I'm off to download a copy of SONG OF SOLOMON, which I'm embarrassed to say I've never read! Michael will be here today to answer your questions, and he's giving away a copy of MONUMENT ROAD to one lucky reader!
MONUMENT ROAD
Having spent eight years on death row for a crime he didn’t commit, Franky Dast now works as an investigator for the Justice Now Initiative, seeking to help others in the same situation. But when he learns that Bill Higby, the detective whose testimony helped convict him, is facing his own murder charge, Franky is torn. Should he help the man he hates more than any other, the man who remains convinced of Franky’s guilt to this day?
As Franky delves further, he comes to realize that in order to prove Higby’s innocence, he must also prove his own. Unless he finds out what happened that fateful night eight years before, the night 15-year-old Duane Bronson and his 13-year-old brother were murdered, Franky will always be under suspicion, and the real killer will remain free. What really happened that dark, wet night on Monument Road? And is Franky prepared for the shocking truth?

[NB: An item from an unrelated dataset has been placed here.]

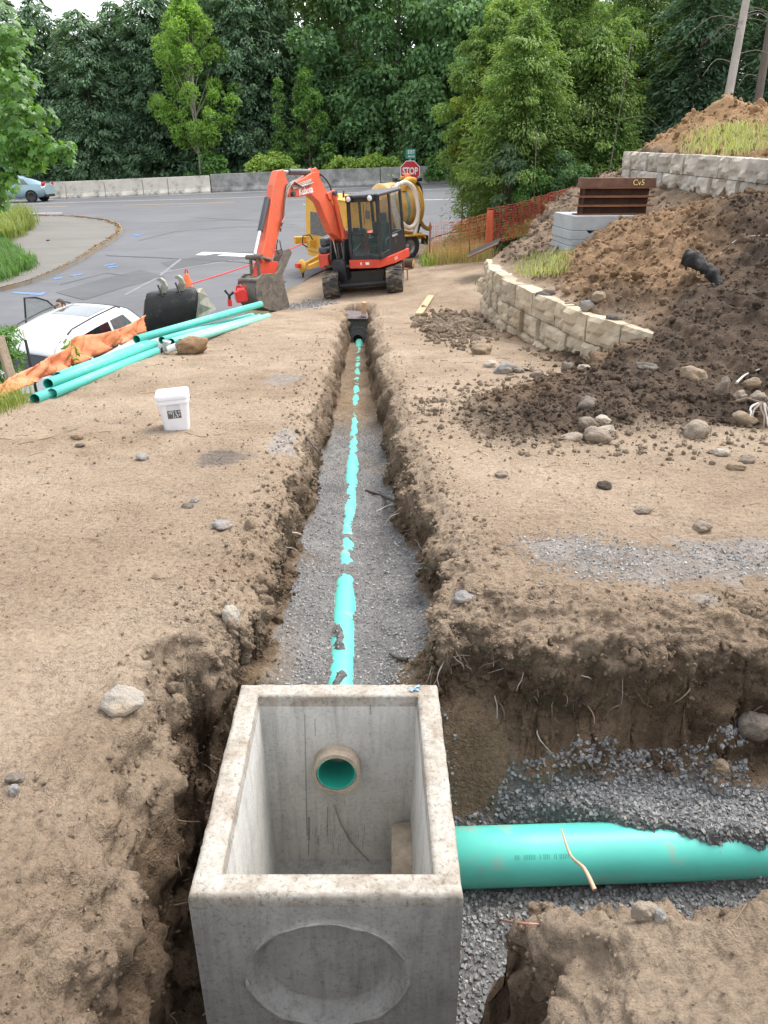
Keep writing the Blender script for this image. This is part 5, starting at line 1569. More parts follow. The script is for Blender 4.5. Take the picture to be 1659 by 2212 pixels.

Along with the Franky Dast mysteries, Michael writes the Daniel Turner Thriller series (Blue Avenue, Second Skin, Black Hammock) and the Shamus Award-winning Joe Kozmarski Private Detective series (A Bad Night’s Sleep, The Bad Kitty Lounge, Last Striptease). He is a frequent book reviewer and an occasional writer of journalism, critical books, and essays.
Michael grew up in Chicago and lived and worked in the neighborhoods and on the streets where he sets his Kozmarski mysteries. He teaches literature at the University of North Florida in Jacksonville—the setting of Monument Road and the Daniel Turner stories.